__Direction__. Word for word, restate every line of the material.

□ □ □

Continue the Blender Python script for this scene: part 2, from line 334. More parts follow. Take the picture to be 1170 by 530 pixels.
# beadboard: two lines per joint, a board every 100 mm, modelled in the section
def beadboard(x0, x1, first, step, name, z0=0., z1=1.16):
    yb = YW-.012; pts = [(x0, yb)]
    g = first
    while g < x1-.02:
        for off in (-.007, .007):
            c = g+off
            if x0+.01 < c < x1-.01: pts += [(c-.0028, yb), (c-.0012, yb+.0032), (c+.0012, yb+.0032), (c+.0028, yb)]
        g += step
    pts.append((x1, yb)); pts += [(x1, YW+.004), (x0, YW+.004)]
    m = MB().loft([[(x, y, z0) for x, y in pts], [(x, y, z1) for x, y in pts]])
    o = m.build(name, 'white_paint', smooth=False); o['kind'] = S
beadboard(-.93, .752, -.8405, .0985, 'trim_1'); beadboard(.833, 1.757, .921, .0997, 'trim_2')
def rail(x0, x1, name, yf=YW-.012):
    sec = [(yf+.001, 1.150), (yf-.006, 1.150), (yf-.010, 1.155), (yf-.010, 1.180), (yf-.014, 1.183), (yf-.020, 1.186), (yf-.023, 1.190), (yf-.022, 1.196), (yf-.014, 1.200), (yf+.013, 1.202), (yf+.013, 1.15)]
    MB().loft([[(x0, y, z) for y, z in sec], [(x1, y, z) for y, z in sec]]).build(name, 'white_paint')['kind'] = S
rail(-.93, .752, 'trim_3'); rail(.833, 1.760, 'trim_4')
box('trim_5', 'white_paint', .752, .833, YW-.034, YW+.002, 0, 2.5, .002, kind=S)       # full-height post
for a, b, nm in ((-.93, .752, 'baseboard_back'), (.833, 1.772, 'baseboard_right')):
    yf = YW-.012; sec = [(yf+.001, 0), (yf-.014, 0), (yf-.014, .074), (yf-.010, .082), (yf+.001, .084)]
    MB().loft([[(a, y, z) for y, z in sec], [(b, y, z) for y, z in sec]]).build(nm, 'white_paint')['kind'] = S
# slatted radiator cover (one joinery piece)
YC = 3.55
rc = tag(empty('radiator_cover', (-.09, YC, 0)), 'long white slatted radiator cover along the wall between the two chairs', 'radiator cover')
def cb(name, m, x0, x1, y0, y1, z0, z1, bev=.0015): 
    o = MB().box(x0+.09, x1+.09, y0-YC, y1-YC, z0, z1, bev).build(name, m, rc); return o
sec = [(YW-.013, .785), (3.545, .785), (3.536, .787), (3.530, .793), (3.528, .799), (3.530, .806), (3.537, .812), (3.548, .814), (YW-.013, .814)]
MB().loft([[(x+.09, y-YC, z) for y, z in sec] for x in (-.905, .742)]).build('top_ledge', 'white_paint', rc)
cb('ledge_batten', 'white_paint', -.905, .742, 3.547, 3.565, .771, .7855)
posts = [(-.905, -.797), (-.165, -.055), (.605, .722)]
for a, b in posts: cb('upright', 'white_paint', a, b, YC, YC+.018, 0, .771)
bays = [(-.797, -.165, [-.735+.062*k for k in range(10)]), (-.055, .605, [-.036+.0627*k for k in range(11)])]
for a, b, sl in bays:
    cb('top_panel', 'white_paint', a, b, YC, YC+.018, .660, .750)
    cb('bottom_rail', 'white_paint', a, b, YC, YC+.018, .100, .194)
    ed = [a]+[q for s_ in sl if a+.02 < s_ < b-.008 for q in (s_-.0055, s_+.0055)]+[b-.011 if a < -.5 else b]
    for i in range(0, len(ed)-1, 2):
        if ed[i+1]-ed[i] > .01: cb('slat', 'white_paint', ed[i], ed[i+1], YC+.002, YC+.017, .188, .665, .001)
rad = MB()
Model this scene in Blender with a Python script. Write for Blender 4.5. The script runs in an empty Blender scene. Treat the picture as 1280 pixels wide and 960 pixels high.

□ □ □

__Answer in full__.
Continue the Blender Python script for this scene: part 2, from line 334. More parts follow. Take the picture to be 1170 by 530 pixels.
# beadboard: two lines per joint, a board every 100 mm, modelled in the section
def beadboard(x0, x1, first, step, name, z0=0., z1=1.16):
    yb = YW-.012; pts = [(x0, yb)]
    g = first
    while g < x1-.02:
        for off in (-.007, .007):
            c = g+off
            if x0+.01 < c < x1-.01: pts += [(c-.0028, yb), (c-.0012, yb+.0032), (c+.0012, yb+.0032), (c+.0028, yb)]
        g += step
    pts.append((x1, yb)); pts += [(x1, YW+.004), (x0, YW+.004)]
    m = MB().loft([[(x, y, z0) for x, y in pts], [(x, y, z1) for x, y in pts]])
    o = m.build(name, 'white_paint', smooth=False); o['kind'] = S
beadboard(-.93, .752, -.8405, .0985, 'trim_1'); beadboard(.833, 1.757, .921, .0997, 'trim_2')
def rail(x0, x1, name, yf=YW-.012):
    sec = [(yf+.001, 1.150), (yf-.006, 1.150), (yf-.010, 1.155), (yf-.010, 1.180), (yf-.014, 1.183), (yf-.020, 1.186), (yf-.023, 1.190), (yf-.022, 1.196), (yf-.014, 1.200), (yf+.013, 1.202), (yf+.013, 1.15)]
    MB().loft([[(x0, y, z) for y, z in sec], [(x1, y, z) for y, z in sec]]).build(name, 'white_paint')['kind'] = S
rail(-.93, .752, 'trim_3'); rail(.833, 1.760, 'trim_4')
box('trim_5', 'white_paint', .752, .833, YW-.034, YW+.002, 0, 2.5, .002, kind=S)       # full-height post
for a, b, nm in ((-.93, .752, 'baseboard_back'), (.833, 1.772, 'baseboard_right')):
    yf = YW-.012; sec = [(yf+.001, 0), (yf-.014, 0), (yf-.014, .074), (yf-.010, .082), (yf+.001, .084)]
    MB().loft([[(a, y, z) for y, z in sec], [(b, y, z) for y, z in sec]]).build(nm, 'white_paint')['kind'] = S
# slatted radiator cover (one joinery piece)
YC = 3.55
rc = tag(empty('radiator_cover', (-.09, YC, 0)), 'long white slatted radiator cover along the wall between the two chairs', 'radiator cover')
def cb(name, m, x0, x1, y0, y1, z0, z1, bev=.0015): 
    o = MB().box(x0+.09, x1+.09, y0-YC, y1-YC, z0, z1, bev).build(name, m, rc); return o
sec = [(YW-.013, .785), (3.545, .785), (3.536, .787), (3.530, .793), (3.528, .799), (3.530, .806), (3.537, .812), (3.548, .814), (YW-.013, .814)]
MB().loft([[(x+.09, y-YC, z) for y, z in sec] for x in (-.905, .742)]).build('top_ledge', 'white_paint', rc)
cb('ledge_batten', 'white_paint', -.905, .742, 3.547, 3.565, .771, .7855)
posts = [(-.905, -.797), (-.165, -.055), (.605, .722)]
for a, b in posts: cb('upright', 'white_paint', a, b, YC, YC+.018, 0, .771)
bays = [(-.797, -.165, [-.735+.062*k for k in range(10)]), (-.055, .605, [-.036+.0627*k for k in range(11)])]
for a, b, sl in bays:
    cb('top_panel', 'white_paint', a, b, YC, YC+.018, .660, .750)
    cb('bottom_rail', 'white_paint', a, b, YC, YC+.018, .100, .194)
    ed = [a]+[q for s_ in sl if a+.02 < s_ < b-.008 for q in (s_-.0055, s_+.0055)]+[b-.011 if a < -.5 else b]
    for i in range(0, len(ed)-1, 2):
        if ed[i+1]-ed[i] > .01: cb('slat', 'white_paint', ed[i], ed[i+1], YC+.002, YC+.017, .188, .665, .001)
rad = MB()
Model this scene in Blender with a Python script. Write for Blender 4.5. The script runs in an empty Blender scene. Treat the picture as 1280 pixels wide and 960 pixels high.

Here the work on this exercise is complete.